Exercise details - The data below holds the lines to copy: everything from the line containing "The Blender Python" to the line containing "V.append(b0 + ux", both ends included, set down exactly.

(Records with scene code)
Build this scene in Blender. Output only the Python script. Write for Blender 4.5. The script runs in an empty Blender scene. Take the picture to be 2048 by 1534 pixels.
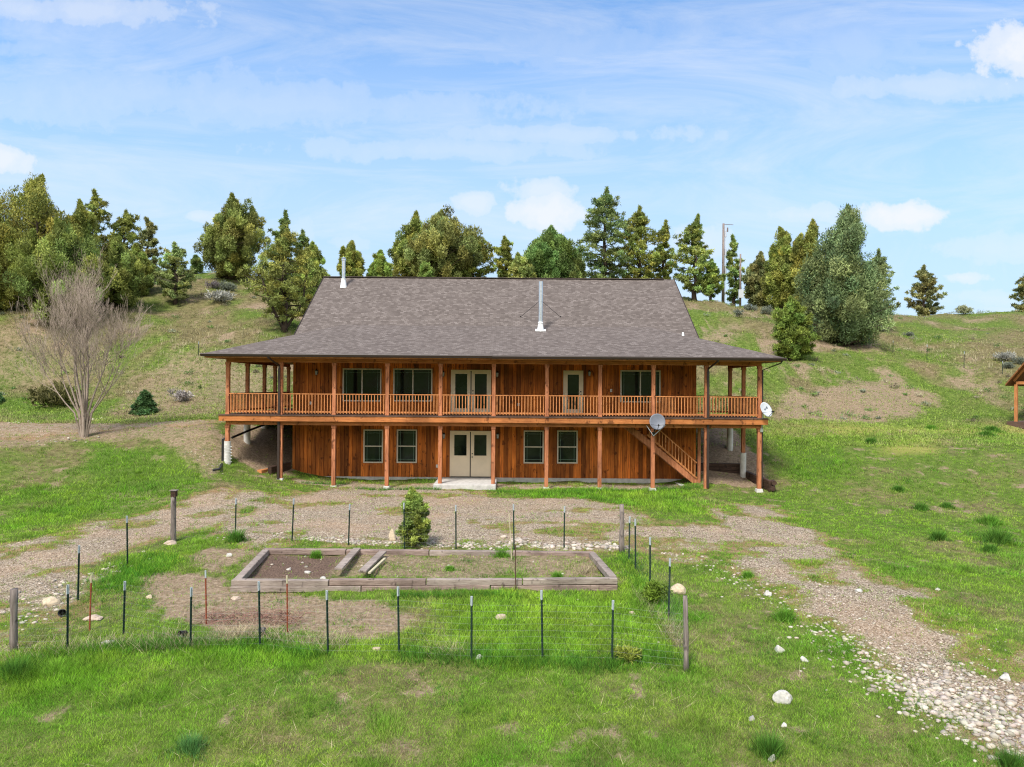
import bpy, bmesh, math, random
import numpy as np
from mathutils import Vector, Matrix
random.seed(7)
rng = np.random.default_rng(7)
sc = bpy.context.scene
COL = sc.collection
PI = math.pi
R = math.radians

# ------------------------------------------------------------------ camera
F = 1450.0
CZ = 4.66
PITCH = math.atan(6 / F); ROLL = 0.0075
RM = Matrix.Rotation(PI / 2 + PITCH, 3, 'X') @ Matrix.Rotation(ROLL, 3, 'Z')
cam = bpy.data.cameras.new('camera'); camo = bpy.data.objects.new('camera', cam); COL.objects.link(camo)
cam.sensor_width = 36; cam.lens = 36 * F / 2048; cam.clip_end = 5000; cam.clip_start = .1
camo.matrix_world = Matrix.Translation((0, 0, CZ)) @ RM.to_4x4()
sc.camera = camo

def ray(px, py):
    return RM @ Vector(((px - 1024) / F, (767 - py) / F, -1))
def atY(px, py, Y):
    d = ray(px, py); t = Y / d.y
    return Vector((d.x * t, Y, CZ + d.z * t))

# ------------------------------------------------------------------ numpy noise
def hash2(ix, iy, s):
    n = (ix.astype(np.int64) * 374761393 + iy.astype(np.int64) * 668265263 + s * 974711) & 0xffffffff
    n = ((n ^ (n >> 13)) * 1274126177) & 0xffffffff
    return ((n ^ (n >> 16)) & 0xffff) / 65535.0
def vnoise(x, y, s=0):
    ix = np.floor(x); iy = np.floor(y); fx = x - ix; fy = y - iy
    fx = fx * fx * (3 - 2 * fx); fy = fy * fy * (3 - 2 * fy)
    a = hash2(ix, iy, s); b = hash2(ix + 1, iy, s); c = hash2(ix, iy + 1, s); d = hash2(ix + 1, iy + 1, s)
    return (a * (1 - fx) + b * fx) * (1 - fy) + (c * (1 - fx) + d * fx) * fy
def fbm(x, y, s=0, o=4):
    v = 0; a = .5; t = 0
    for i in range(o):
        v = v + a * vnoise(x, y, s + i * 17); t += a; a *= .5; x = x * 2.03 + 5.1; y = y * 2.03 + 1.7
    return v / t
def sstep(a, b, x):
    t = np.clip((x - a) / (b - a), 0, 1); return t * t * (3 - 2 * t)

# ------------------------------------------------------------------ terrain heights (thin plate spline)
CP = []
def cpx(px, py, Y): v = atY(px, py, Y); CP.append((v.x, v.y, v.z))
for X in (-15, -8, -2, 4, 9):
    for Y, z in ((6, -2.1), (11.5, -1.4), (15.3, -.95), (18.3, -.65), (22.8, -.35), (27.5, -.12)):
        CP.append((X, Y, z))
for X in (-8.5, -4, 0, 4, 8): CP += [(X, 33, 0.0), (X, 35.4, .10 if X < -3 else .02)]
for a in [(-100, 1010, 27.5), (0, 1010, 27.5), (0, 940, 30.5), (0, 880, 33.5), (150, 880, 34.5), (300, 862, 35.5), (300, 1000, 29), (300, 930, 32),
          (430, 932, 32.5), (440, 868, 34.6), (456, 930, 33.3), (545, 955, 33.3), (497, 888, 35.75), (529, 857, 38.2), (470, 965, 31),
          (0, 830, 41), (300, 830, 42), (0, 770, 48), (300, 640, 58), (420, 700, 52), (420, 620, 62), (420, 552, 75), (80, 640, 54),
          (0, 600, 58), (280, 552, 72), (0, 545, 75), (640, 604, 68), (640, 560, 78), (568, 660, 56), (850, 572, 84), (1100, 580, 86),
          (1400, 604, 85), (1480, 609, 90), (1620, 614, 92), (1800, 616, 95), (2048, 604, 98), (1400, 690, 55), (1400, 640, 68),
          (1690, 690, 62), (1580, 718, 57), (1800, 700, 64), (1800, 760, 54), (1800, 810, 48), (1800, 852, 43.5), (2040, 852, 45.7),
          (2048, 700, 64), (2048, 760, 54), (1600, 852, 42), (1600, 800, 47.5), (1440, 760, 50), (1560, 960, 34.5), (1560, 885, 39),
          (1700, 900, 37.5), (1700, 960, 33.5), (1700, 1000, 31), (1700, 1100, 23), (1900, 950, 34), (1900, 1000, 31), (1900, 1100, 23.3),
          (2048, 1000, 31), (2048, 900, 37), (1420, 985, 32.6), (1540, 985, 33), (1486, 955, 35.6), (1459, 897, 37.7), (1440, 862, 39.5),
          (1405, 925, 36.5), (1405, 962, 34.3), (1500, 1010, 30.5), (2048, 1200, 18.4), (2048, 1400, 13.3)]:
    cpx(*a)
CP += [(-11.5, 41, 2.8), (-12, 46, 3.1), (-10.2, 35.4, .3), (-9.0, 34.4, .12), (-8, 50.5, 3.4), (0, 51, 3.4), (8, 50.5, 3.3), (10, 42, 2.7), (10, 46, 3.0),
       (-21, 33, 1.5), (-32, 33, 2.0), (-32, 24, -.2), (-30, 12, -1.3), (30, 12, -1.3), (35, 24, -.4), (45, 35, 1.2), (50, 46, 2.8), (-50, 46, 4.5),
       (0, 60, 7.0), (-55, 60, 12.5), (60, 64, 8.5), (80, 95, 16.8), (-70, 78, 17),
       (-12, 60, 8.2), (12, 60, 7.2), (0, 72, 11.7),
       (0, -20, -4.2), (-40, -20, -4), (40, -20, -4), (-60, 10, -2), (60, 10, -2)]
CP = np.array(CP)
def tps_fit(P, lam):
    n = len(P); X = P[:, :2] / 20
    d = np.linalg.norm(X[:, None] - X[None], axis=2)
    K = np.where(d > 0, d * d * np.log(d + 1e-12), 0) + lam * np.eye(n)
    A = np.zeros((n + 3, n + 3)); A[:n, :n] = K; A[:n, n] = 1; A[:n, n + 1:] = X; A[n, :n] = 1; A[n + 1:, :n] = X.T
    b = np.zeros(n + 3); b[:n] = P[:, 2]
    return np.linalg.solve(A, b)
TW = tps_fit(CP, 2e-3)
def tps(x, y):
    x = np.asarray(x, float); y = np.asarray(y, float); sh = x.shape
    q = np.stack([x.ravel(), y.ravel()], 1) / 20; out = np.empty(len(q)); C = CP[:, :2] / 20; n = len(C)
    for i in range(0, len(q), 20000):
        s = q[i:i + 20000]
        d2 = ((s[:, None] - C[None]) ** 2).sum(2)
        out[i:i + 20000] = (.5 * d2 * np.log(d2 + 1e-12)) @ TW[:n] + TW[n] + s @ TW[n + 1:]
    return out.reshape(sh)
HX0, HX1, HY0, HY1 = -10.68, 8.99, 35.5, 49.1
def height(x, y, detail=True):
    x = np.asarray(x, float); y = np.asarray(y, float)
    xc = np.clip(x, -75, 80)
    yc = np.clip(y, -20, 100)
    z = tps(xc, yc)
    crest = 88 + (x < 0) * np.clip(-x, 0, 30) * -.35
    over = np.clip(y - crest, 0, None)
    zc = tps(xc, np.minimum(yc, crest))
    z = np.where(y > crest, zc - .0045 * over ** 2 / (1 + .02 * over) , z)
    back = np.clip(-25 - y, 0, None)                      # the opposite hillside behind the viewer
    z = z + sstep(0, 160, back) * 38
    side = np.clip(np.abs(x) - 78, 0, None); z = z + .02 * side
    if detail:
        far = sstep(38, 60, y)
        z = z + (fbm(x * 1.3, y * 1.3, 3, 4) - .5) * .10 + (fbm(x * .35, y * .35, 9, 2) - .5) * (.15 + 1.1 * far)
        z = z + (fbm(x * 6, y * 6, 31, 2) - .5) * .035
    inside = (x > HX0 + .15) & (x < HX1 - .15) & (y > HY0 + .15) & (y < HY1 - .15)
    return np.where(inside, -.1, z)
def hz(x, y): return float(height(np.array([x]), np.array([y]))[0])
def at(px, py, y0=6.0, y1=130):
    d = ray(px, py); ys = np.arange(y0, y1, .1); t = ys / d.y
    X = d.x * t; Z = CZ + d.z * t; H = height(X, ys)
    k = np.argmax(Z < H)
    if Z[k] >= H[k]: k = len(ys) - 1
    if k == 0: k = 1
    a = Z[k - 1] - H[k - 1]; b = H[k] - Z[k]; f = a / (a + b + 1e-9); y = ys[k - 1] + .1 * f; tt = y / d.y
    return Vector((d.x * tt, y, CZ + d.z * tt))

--

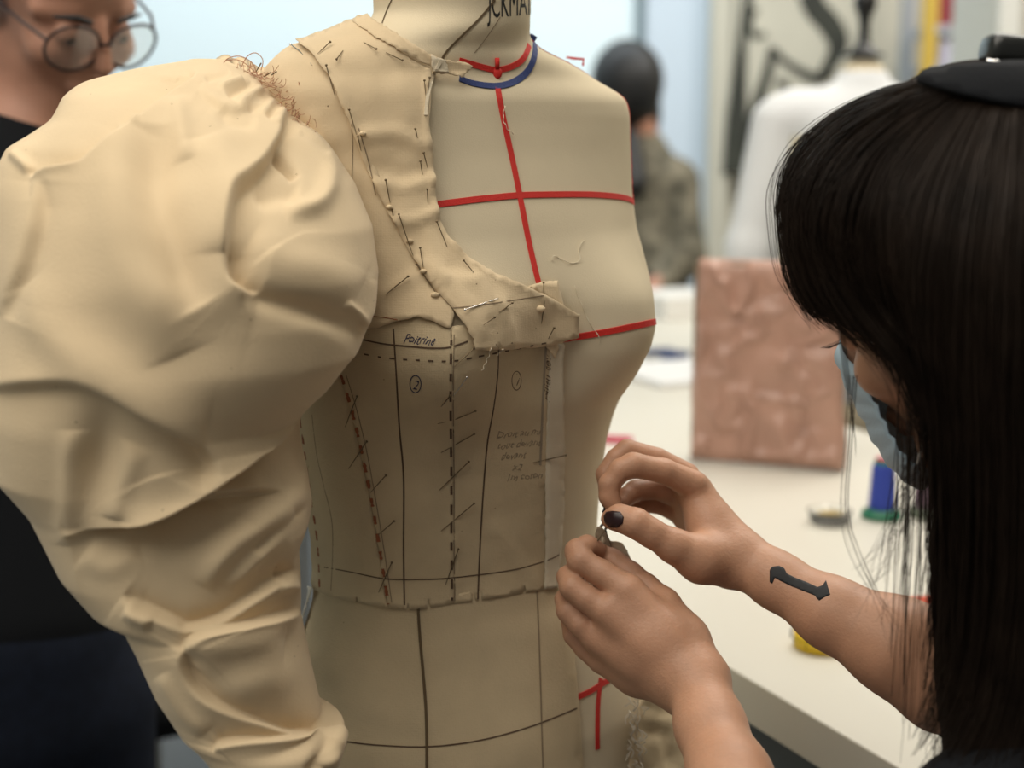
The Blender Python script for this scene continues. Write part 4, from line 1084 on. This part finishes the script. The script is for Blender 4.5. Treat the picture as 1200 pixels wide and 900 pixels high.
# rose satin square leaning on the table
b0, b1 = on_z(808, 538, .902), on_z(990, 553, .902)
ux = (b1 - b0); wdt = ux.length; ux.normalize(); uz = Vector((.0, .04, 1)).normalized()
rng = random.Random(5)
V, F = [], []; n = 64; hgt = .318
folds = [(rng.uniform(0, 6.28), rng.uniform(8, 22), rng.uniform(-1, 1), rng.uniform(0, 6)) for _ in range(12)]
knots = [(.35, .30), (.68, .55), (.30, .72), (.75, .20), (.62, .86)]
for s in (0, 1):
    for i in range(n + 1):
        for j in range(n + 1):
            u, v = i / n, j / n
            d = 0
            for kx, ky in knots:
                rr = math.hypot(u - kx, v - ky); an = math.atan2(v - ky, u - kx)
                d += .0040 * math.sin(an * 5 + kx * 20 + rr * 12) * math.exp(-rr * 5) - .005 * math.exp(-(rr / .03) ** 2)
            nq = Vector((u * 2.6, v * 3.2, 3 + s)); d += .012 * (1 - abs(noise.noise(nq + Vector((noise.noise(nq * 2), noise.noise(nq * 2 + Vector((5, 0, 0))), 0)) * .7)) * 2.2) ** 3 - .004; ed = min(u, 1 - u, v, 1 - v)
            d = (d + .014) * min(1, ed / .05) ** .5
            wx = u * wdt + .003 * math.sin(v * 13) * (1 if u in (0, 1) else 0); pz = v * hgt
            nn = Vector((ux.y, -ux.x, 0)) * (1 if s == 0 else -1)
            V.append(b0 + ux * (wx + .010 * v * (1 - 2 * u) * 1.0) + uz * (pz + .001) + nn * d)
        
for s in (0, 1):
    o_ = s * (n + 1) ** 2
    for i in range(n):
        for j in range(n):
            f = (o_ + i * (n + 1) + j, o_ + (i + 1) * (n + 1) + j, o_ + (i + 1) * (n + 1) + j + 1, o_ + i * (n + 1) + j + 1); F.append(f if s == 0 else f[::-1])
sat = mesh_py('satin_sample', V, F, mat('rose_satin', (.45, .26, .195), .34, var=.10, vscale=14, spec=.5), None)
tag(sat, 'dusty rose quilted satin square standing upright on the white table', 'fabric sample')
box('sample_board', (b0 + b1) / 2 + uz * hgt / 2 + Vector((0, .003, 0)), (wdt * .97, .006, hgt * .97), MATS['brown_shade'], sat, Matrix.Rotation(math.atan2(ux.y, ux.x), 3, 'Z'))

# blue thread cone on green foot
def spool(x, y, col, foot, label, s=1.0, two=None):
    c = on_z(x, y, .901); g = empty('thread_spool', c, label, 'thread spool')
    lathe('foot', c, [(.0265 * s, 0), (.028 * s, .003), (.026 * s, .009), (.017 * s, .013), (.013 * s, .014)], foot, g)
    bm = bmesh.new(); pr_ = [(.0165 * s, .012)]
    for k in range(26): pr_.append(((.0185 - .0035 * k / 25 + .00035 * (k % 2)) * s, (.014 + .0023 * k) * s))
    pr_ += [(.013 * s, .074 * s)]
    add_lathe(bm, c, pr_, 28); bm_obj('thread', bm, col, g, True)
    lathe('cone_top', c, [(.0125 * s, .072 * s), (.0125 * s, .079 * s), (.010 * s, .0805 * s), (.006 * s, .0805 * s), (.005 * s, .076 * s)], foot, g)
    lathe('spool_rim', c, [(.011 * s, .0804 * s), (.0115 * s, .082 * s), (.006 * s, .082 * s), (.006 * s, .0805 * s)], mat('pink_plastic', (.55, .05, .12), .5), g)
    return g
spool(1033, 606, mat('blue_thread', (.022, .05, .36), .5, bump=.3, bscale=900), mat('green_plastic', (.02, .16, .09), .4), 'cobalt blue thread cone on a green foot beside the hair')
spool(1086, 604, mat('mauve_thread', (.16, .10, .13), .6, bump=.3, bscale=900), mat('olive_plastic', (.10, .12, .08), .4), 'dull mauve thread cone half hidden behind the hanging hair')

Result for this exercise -
The Blender Python script for this scene continues. Write part 4, from line 1084 on. This part finishes the script. The script is for Blender 4.5. Treat the picture as 1200 pixels wide and 900 pixels high.
# rose satin square leaning on the table
b0, b1 = on_z(808, 538, .902), on_z(990, 553, .902)
ux = (b1 - b0); wdt = ux.length; ux.normalize(); uz = Vector((.0, .04, 1)).normalized()
rng = random.Random(5)
V, F = [], []; n = 64; hgt = .318
folds = [(rng.uniform(0, 6.28), rng.uniform(8, 22), rng.uniform(-1, 1), rng.uniform(0, 6)) for _ in range(12)]
knots = [(.35, .30), (.68, .55), (.30, .72), (.75, .20), (.62, .86)]
for s in (0, 1):
    for i in range(n + 1):
        for j in range(n + 1):
            u, v = i / n, j / n
            d = 0
            for kx, ky in knots:
                rr = math.hypot(u - kx, v - ky); an = math.atan2(v - ky, u - kx)
                d += .0040 * math.sin(an * 5 + kx * 20 + rr * 12) * math.exp(-rr * 5) - .005 * math.exp(-(rr / .03) ** 2)
            nq = Vector((u * 2.6, v * 3.2, 3 + s)); d += .012 * (1 - abs(noise.noise(nq + Vector((noise.noise(nq * 2), noise.noise(nq * 2 + Vector((5, 0, 0))), 0)) * .7)) * 2.2) ** 3 - .004; ed = min(u, 1 - u, v, 1 - v)
            d = (d + .014) * min(1, ed / .05) ** .5
            wx = u * wdt + .003 * math.sin(v * 13) * (1 if u in (0, 1) else 0); pz = v * hgt
            nn = Vector((ux.y, -ux.x, 0)) * (1 if s == 0 else -1)
            V.append(b0 + ux * (wx + .010 * v * (1 - 2 * u) * 1.0) + uz * (pz + .001) + nn * d)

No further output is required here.